-- Start --

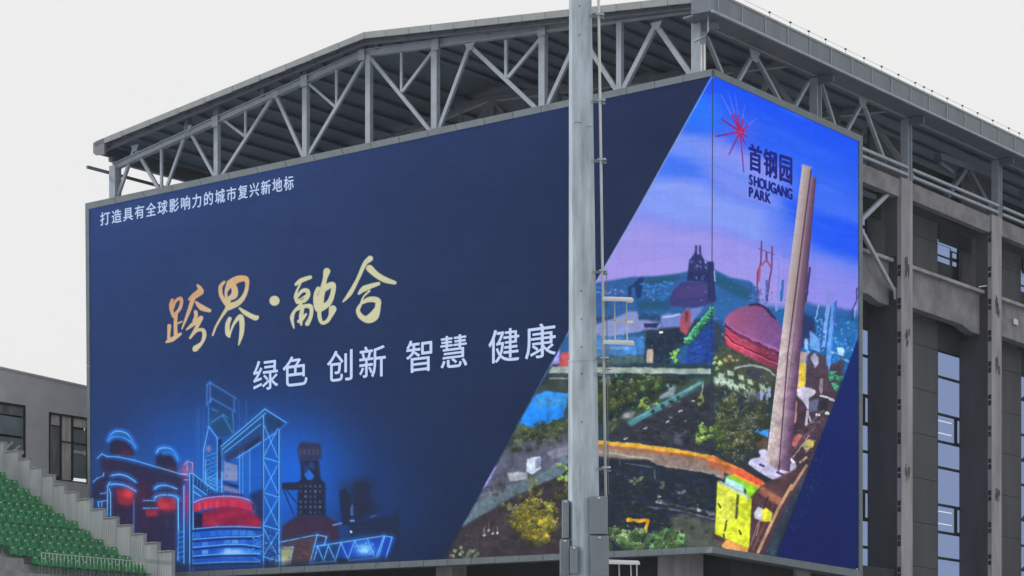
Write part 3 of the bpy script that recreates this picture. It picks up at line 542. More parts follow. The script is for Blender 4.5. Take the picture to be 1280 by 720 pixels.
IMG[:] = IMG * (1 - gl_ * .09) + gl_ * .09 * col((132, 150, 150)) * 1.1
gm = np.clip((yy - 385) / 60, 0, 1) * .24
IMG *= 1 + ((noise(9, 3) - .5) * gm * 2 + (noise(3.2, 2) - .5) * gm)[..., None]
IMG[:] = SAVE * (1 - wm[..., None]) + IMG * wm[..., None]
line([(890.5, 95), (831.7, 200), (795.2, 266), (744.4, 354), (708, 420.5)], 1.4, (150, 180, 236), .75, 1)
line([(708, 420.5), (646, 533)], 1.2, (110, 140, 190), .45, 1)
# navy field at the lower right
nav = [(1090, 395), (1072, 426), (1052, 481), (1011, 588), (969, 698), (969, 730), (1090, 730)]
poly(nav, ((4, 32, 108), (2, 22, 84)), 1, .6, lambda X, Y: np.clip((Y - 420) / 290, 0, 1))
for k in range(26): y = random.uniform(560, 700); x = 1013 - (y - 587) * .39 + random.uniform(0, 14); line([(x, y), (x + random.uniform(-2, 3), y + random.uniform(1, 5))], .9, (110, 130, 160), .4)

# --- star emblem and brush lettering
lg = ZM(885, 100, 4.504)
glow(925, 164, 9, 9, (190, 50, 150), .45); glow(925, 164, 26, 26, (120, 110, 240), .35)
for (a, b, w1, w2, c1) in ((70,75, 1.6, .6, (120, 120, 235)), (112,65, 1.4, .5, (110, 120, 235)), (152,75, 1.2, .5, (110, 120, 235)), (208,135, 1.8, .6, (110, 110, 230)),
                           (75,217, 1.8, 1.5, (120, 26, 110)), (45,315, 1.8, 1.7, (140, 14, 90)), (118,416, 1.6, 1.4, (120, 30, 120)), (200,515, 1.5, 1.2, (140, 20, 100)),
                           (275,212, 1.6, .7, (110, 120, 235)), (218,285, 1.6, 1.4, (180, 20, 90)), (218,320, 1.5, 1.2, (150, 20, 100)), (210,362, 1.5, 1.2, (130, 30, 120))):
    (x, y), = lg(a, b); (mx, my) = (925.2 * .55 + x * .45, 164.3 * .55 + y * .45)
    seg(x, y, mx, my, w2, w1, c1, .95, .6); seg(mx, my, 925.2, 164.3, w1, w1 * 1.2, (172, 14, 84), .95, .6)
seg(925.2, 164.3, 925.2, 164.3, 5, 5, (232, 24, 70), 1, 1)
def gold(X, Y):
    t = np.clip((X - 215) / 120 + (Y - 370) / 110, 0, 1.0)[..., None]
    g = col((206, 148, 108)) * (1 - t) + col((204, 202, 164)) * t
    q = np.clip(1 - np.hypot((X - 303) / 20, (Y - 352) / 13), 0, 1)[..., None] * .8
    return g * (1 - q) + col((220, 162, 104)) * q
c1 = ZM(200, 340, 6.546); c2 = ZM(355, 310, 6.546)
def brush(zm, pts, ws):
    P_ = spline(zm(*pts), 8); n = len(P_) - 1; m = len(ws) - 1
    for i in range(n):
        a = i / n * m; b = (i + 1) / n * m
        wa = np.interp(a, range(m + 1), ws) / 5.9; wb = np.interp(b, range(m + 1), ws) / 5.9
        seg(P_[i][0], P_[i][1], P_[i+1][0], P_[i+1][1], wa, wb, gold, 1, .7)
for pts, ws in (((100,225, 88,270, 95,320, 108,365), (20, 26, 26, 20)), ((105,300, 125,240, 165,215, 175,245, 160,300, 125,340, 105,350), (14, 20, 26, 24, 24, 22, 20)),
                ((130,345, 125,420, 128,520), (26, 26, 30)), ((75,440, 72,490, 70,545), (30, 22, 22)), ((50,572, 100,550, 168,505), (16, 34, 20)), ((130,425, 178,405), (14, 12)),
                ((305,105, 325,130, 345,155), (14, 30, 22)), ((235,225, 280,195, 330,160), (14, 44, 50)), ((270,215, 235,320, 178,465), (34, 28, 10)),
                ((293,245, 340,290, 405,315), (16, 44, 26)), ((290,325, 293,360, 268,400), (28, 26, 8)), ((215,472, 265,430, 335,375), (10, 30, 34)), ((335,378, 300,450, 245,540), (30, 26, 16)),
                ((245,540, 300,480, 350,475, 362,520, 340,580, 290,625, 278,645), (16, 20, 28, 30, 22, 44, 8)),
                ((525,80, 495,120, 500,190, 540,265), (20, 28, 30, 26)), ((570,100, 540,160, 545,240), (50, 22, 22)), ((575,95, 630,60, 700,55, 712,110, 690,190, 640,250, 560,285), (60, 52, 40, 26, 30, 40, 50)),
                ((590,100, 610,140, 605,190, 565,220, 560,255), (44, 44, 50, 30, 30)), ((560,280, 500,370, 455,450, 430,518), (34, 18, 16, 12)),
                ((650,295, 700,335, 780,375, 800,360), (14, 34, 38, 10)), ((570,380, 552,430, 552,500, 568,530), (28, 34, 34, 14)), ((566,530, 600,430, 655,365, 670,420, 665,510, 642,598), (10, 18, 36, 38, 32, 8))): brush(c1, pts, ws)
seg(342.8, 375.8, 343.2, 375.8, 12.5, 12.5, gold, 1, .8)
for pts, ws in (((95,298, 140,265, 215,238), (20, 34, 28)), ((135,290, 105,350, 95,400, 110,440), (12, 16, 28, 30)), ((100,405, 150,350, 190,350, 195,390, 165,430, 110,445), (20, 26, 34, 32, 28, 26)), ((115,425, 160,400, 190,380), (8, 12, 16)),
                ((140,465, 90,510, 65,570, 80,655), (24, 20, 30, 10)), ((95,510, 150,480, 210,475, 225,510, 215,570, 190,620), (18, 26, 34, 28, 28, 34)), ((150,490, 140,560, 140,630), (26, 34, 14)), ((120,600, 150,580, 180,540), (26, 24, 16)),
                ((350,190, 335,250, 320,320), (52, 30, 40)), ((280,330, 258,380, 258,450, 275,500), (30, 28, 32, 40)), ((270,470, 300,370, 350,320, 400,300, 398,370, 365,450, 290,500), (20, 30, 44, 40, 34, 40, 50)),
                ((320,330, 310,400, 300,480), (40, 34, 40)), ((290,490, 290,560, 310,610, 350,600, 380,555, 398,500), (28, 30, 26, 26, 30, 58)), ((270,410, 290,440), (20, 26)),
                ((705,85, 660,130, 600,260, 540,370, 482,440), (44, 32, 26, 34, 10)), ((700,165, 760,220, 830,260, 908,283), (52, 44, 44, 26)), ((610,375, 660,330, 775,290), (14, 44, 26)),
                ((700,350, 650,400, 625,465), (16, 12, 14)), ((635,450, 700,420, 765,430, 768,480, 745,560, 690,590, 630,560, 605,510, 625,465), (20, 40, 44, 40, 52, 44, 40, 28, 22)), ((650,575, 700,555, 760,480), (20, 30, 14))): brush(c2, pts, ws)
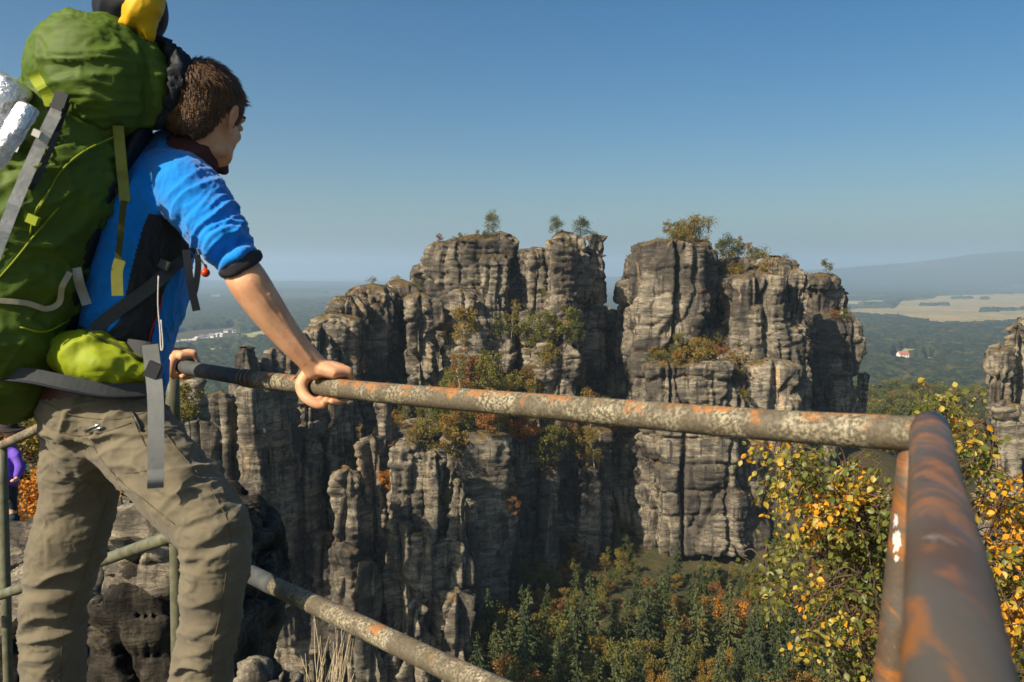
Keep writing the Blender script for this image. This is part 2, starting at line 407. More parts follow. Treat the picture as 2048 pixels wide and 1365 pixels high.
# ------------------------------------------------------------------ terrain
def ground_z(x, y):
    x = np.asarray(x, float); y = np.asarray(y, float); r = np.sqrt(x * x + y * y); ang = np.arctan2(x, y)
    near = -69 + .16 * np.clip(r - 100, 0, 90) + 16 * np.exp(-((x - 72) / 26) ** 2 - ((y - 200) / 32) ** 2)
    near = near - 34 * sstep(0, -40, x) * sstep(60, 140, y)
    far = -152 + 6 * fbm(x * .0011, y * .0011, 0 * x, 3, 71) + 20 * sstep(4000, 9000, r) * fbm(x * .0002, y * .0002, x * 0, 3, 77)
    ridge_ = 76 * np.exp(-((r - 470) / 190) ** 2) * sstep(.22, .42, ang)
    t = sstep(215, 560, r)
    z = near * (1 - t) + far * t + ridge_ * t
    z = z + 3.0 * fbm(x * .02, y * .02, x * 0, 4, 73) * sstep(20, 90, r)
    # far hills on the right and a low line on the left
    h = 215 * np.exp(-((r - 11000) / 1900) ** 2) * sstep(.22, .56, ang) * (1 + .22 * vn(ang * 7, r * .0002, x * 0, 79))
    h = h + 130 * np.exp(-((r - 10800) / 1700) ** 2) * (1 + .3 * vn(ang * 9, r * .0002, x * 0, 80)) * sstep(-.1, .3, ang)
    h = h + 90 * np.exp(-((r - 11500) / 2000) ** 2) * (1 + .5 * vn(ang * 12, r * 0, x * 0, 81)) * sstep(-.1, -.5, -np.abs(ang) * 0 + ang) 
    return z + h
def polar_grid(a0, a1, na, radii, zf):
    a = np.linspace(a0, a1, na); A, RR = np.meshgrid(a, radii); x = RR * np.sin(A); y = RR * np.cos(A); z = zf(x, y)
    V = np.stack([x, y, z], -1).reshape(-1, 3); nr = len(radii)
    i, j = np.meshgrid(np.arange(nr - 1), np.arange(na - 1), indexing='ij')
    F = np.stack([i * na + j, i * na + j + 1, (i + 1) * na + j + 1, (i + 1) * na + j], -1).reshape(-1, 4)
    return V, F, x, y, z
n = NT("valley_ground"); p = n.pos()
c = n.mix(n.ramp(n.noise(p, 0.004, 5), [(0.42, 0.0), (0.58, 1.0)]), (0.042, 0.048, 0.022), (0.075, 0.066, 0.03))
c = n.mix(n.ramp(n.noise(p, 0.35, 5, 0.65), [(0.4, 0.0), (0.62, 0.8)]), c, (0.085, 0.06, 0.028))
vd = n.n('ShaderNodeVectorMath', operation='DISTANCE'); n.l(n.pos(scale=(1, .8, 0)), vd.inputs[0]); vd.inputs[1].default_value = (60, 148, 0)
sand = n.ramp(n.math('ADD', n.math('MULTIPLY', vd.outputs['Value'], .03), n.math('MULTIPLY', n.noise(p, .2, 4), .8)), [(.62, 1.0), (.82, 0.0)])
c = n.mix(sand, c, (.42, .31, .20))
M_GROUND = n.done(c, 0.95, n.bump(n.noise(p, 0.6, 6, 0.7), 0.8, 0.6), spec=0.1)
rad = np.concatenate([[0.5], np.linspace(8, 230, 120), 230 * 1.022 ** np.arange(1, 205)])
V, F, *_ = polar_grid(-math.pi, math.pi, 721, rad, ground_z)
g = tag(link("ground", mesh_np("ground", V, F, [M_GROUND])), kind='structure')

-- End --

# EXERCISE DIRECTIONS:
Go through the entries and return each line where the word "Blender" appears.

# FINISHED EXERCISE:
Write part 3 of the bpy script that recreates this picture. It picks up at line 542. More parts follow. The script is for Blender 4.5. Take the picture to be 1280 by 720 pixels.
Keep writing the Blender script for this image. This is part 2, starting at line 407. More parts follow. Treat the picture as 2048 pixels wide and 1365 pixels high.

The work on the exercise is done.